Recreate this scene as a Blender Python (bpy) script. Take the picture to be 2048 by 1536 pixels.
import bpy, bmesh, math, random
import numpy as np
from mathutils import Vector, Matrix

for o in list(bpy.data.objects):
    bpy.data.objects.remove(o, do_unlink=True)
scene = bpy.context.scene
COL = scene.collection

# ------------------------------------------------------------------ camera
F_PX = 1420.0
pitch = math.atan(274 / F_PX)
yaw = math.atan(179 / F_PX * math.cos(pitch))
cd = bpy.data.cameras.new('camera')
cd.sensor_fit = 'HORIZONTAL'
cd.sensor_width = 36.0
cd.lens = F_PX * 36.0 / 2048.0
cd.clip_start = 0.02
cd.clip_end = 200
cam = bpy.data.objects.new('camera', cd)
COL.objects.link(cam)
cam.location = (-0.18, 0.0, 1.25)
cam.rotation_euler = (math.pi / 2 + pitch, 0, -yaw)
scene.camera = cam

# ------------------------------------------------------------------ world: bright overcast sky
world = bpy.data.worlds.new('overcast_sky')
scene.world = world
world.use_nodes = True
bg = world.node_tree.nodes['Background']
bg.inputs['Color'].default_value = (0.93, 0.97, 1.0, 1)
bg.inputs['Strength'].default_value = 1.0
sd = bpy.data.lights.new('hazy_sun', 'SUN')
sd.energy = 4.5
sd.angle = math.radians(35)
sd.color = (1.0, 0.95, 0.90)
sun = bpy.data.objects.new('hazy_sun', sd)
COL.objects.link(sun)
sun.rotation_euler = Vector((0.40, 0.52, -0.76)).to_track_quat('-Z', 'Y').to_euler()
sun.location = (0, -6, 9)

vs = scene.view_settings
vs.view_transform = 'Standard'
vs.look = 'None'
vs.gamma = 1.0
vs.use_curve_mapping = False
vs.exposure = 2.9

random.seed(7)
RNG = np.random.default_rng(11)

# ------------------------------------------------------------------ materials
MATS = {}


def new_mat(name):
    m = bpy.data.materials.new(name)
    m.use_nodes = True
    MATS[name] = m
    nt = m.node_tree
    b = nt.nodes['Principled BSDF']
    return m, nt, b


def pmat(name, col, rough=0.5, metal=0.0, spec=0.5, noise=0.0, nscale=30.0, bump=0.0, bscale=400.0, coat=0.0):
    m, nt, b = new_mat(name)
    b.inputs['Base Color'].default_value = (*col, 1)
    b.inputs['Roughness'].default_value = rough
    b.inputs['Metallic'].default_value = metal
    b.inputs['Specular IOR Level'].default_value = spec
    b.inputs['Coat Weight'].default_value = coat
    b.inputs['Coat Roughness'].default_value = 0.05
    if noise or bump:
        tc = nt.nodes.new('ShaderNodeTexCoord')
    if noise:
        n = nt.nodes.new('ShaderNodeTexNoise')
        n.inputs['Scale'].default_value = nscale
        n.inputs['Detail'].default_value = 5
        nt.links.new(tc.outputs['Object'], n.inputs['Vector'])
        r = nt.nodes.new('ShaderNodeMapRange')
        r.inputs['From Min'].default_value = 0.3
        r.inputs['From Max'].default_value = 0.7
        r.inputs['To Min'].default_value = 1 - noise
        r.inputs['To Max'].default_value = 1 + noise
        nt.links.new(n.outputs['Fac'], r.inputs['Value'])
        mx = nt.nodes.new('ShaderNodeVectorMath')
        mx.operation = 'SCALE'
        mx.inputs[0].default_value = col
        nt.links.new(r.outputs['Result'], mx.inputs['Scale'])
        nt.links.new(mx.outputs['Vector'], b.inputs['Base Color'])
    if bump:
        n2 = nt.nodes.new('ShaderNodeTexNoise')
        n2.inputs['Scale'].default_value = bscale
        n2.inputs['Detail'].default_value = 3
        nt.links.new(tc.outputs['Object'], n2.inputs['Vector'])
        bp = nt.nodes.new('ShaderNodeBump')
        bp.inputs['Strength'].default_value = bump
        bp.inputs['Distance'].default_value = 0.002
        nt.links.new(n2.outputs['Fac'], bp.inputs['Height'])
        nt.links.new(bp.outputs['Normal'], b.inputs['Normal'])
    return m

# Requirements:
How many lines in the listing above contain "scene"? Answer with the number alone.

# Completed task:
6